Task instructions
Would you write out the listing verbatim and skip every picture in it?

──────────

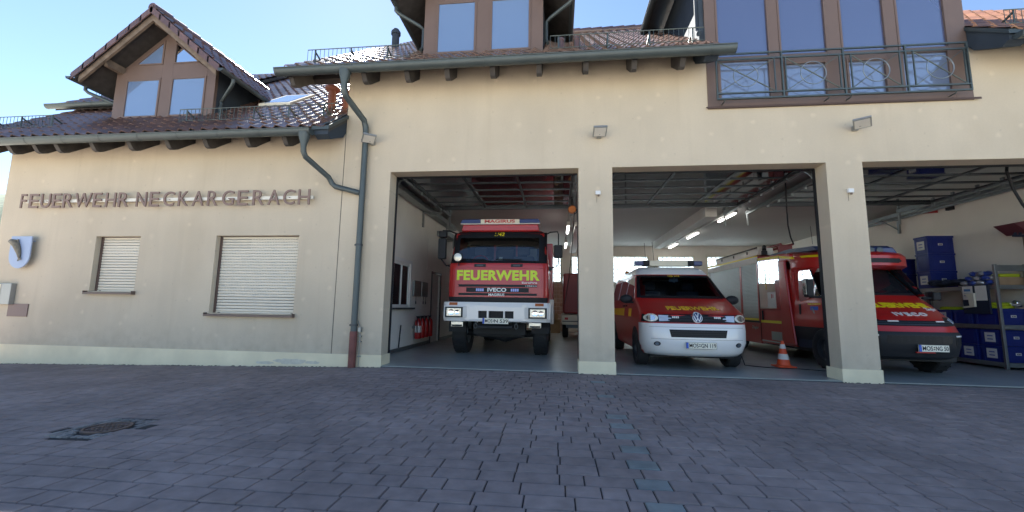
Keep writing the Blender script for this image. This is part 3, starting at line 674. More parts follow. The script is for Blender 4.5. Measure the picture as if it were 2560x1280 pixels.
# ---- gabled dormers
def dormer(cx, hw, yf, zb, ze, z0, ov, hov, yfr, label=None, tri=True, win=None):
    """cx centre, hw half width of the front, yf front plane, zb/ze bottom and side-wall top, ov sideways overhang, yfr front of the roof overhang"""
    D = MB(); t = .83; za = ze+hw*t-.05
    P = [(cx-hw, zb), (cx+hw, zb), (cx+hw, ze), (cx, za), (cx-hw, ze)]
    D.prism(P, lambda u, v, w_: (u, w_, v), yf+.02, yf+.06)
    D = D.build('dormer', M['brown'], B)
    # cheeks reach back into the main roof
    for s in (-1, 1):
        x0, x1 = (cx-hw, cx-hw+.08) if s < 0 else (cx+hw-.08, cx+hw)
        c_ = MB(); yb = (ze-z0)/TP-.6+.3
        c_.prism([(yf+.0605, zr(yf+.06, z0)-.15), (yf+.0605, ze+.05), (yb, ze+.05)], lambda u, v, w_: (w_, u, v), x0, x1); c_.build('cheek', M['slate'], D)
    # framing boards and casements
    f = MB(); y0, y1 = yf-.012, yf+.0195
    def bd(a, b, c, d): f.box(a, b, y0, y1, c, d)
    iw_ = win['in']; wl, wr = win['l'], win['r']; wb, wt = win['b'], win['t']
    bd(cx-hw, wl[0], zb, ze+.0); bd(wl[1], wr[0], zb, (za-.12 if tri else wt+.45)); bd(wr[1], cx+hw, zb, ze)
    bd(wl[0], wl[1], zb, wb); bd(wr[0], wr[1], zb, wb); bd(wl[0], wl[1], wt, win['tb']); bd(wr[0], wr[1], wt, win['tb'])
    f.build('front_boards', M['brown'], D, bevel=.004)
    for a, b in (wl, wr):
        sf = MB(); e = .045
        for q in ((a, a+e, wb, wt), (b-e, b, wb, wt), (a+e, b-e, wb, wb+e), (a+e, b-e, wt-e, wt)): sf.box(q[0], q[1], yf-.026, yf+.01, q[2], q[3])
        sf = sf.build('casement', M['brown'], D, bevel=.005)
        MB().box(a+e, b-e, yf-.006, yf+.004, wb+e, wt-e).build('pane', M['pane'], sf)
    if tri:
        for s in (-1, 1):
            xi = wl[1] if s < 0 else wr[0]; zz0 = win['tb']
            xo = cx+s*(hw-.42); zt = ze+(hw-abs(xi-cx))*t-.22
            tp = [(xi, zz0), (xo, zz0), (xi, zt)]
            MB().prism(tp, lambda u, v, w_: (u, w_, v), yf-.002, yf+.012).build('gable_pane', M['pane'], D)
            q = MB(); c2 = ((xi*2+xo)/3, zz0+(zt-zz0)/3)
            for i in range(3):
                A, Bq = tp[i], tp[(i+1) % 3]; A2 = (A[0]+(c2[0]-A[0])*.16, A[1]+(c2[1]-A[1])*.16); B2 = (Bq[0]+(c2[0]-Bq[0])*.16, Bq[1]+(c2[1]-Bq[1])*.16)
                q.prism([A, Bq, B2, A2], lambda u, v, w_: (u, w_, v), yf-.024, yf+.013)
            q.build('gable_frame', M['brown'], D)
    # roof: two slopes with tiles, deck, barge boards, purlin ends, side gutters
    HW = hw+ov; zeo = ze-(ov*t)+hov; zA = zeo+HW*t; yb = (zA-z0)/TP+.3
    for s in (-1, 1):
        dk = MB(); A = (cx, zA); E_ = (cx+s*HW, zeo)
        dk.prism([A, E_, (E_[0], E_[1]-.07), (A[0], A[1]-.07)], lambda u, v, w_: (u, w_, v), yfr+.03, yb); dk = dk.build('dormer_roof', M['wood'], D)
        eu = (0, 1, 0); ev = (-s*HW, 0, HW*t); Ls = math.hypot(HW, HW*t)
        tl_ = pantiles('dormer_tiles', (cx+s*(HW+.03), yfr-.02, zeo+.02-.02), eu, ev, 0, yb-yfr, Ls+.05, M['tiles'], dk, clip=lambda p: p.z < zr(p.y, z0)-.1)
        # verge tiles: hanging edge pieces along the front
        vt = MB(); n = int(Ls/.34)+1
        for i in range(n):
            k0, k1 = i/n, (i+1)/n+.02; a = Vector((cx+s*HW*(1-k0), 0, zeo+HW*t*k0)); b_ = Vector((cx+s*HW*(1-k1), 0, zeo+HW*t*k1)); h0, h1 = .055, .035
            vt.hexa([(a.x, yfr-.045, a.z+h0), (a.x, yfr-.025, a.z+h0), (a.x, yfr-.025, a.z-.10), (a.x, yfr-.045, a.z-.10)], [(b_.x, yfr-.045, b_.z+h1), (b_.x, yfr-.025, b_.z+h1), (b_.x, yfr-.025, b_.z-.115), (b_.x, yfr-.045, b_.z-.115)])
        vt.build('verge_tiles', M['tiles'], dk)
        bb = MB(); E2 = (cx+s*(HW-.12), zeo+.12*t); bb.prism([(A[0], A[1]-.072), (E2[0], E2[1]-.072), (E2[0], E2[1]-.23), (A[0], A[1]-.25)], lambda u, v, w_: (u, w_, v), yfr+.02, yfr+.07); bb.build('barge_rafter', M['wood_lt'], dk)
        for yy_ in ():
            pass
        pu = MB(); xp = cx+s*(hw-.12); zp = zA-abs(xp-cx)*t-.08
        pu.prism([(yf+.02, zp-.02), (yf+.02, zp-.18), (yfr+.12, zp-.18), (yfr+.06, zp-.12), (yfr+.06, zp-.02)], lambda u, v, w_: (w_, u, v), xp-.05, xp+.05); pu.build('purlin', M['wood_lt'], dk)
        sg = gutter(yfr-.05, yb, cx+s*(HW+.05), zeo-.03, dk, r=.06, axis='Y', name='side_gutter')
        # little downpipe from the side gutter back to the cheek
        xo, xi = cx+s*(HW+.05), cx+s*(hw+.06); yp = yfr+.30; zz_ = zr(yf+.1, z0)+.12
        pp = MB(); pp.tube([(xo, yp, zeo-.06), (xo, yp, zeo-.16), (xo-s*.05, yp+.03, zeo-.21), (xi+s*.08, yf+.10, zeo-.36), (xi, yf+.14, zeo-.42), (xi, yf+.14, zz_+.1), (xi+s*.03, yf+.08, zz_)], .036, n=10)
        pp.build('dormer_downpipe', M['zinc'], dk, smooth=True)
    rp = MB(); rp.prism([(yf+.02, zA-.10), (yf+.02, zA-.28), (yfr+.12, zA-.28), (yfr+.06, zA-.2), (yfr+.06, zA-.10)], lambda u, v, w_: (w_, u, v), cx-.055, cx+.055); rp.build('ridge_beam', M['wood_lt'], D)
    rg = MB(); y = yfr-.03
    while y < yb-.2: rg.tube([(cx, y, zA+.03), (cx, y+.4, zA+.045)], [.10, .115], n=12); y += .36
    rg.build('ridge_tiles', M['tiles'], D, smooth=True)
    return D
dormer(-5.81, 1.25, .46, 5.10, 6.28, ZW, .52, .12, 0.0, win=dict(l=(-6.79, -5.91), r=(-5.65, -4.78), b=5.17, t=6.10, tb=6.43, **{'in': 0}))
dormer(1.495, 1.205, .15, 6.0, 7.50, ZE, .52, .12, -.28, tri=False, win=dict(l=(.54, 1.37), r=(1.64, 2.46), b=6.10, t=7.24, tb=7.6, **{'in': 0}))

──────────

The completed task
Keep writing the Blender script for this image. This is part 3, starting at line 674. More parts follow. The script is for Blender 4.5. Measure the picture as if it were 2560x1280 pixels.
# ---- gabled dormers
def dormer(cx, hw, yf, zb, ze, z0, ov, hov, yfr, label=None, tri=True, win=None):
    """cx centre, hw half width of the front, yf front plane, zb/ze bottom and side-wall top, ov sideways overhang, yfr front of the roof overhang"""
    D = MB(); t = .83; za = ze+hw*t-.05
    P = [(cx-hw, zb), (cx+hw, zb), (cx+hw, ze), (cx, za), (cx-hw, ze)]
    D.prism(P, lambda u, v, w_: (u, w_, v), yf+.02, yf+.06)
    D = D.build('dormer', M['brown'], B)
    # cheeks reach back into the main roof
    for s in (-1, 1):
        x0, x1 = (cx-hw, cx-hw+.08) if s < 0 else (cx+hw-.08, cx+hw)
        c_ = MB(); yb = (ze-z0)/TP-.6+.3
        c_.prism([(yf+.0605, zr(yf+.06, z0)-.15), (yf+.0605, ze+.05), (yb, ze+.05)], lambda u, v, w_: (w_, u, v), x0, x1); c_.build('cheek', M['slate'], D)
    # framing boards and casements
    f = MB(); y0, y1 = yf-.012, yf+.0195
    def bd(a, b, c, d): f.box(a, b, y0, y1, c, d)
    iw_ = win['in']; wl, wr = win['l'], win['r']; wb, wt = win['b'], win['t']
    bd(cx-hw, wl[0], zb, ze+.0); bd(wl[1], wr[0], zb, (za-.12 if tri else wt+.45)); bd(wr[1], cx+hw, zb, ze)
    bd(wl[0], wl[1], zb, wb); bd(wr[0], wr[1], zb, wb); bd(wl[0], wl[1], wt, win['tb']); bd(wr[0], wr[1], wt, win['tb'])
    f.build('front_boards', M['brown'], D, bevel=.004)
    for a, b in (wl, wr):
        sf = MB(); e = .045
        for q in ((a, a+e, wb, wt), (b-e, b, wb, wt), (a+e, b-e, wb, wb+e), (a+e, b-e, wt-e, wt)): sf.box(q[0], q[1], yf-.026, yf+.01, q[2], q[3])
        sf = sf.build('casement', M['brown'], D, bevel=.005)
        MB().box(a+e, b-e, yf-.006, yf+.004, wb+e, wt-e).build('pane', M['pane'], sf)
    if tri:
        for s in (-1, 1):
            xi = wl[1] if s < 0 else wr[0]; zz0 = win['tb']
            xo = cx+s*(hw-.42); zt = ze+(hw-abs(xi-cx))*t-.22
            tp = [(xi, zz0), (xo, zz0), (xi, zt)]
            MB().prism(tp, lambda u, v, w_: (u, w_, v), yf-.002, yf+.012).build('gable_pane', M['pane'], D)
            q = MB(); c2 = ((xi*2+xo)/3, zz0+(zt-zz0)/3)
            for i in range(3):
                A, Bq = tp[i], tp[(i+1) % 3]; A2 = (A[0]+(c2[0]-A[0])*.16, A[1]+(c2[1]-A[1])*.16); B2 = (Bq[0]+(c2[0]-Bq[0])*.16, Bq[1]+(c2[1]-Bq[1])*.16)
                q.prism([A, Bq, B2, A2], lambda u, v, w_: (u, w_, v), yf-.024, yf+.013)
            q.build('gable_frame', M['brown'], D)
    # roof: two slopes with tiles, deck, barge boards, purlin ends, side gutters
    HW = hw+ov; zeo = ze-(ov*t)+hov; zA = zeo+HW*t; yb = (zA-z0)/TP+.3
    for s in (-1, 1):
        dk = MB(); A = (cx, zA); E_ = (cx+s*HW, zeo)
        dk.prism([A, E_, (E_[0], E_[1]-.07), (A[0], A[1]-.07)], lambda u, v, w_: (u, w_, v), yfr+.03, yb); dk = dk.build('dormer_roof', M['wood'], D)
        eu = (0, 1, 0); ev = (-s*HW, 0, HW*t); Ls = math.hypot(HW, HW*t)
        tl_ = pantiles('dormer_tiles', (cx+s*(HW+.03), yfr-.02, zeo+.02-.02), eu, ev, 0, yb-yfr, Ls+.05, M['tiles'], dk, clip=lambda p: p.z < zr(p.y, z0)-.1)
        # verge tiles: hanging edge pieces along the front
        vt = MB(); n = int(Ls/.34)+1
        for i in range(n):
            k0, k1 = i/n, (i+1)/n+.02; a = Vector((cx+s*HW*(1-k0), 0, zeo+HW*t*k0)); b_ = Vector((cx+s*HW*(1-k1), 0, zeo+HW*t*k1)); h0, h1 = .055, .035
            vt.hexa([(a.x, yfr-.045, a.z+h0), (a.x, yfr-.025, a.z+h0), (a.x, yfr-.025, a.z-.10), (a.x, yfr-.045, a.z-.10)], [(b_.x, yfr-.045, b_.z+h1), (b_.x, yfr-.025, b_.z+h1), (b_.x, yfr-.025, b_.z-.115), (b_.x, yfr-.045, b_.z-.115)])
        vt.build('verge_tiles', M['tiles'], dk)
        bb = MB(); E2 = (cx+s*(HW-.12), zeo+.12*t); bb.prism([(A[0], A[1]-.072), (E2[0], E2[1]-.072), (E2[0], E2[1]-.23), (A[0], A[1]-.25)], lambda u, v, w_: (u, w_, v), yfr+.02, yfr+.07); bb.build('barge_rafter', M['wood_lt'], dk)
        for yy_ in ():
            pass
        pu = MB(); xp = cx+s*(hw-.12); zp = zA-abs(xp-cx)*t-.08
        pu.prism([(yf+.02, zp-.02), (yf+.02, zp-.18), (yfr+.12, zp-.18), (yfr+.06, zp-.12), (yfr+.06, zp-.02)], lambda u, v, w_: (w_, u, v), xp-.05, xp+.05); pu.build('purlin', M['wood_lt'], dk)
        sg = gutter(yfr-.05, yb, cx+s*(HW+.05), zeo-.03, dk, r=.06, axis='Y', name='side_gutter')
        # little downpipe from the side gutter back to the cheek
        xo, xi = cx+s*(HW+.05), cx+s*(hw+.06); yp = yfr+.30; zz_ = zr(yf+.1, z0)+.12
        pp = MB(); pp.tube([(xo, yp, zeo-.06), (xo, yp, zeo-.16), (xo-s*.05, yp+.03, zeo-.21), (xi+s*.08, yf+.10, zeo-.36), (xi, yf+.14, zeo-.42), (xi, yf+.14, zz_+.1), (xi+s*.03, yf+.08, zz_)], .036, n=10)
        pp.build('dormer_downpipe', M['zinc'], dk, smooth=True)
    rp = MB(); rp.prism([(yf+.02, zA-.10), (yf+.02, zA-.28), (yfr+.12, zA-.28), (yfr+.06, zA-.2), (yfr+.06, zA-.10)], lambda u, v, w_: (w_, u, v), cx-.055, cx+.055); rp.build('ridge_beam', M['wood_lt'], D)
    rg = MB(); y = yfr-.03
    while y < yb-.2: rg.tube([(cx, y, zA+.03), (cx, y+.4, zA+.045)], [.10, .115], n=12); y += .36
    rg.build('ridge_tiles', M['tiles'], D, smooth=True)
    return D
dormer(-5.81, 1.25, .46, 5.10, 6.28, ZW, .52, .12, 0.0, win=dict(l=(-6.79, -5.91), r=(-5.65, -4.78), b=5.17, t=6.10, tb=6.43, **{'in': 0}))
dormer(1.495, 1.205, .15, 6.0, 7.50, ZE, .52, .12, -.28, tri=False, win=dict(l=(.54, 1.37), r=(1.64, 2.46), b=6.10, t=7.24, tb=7.6, **{'in': 0}))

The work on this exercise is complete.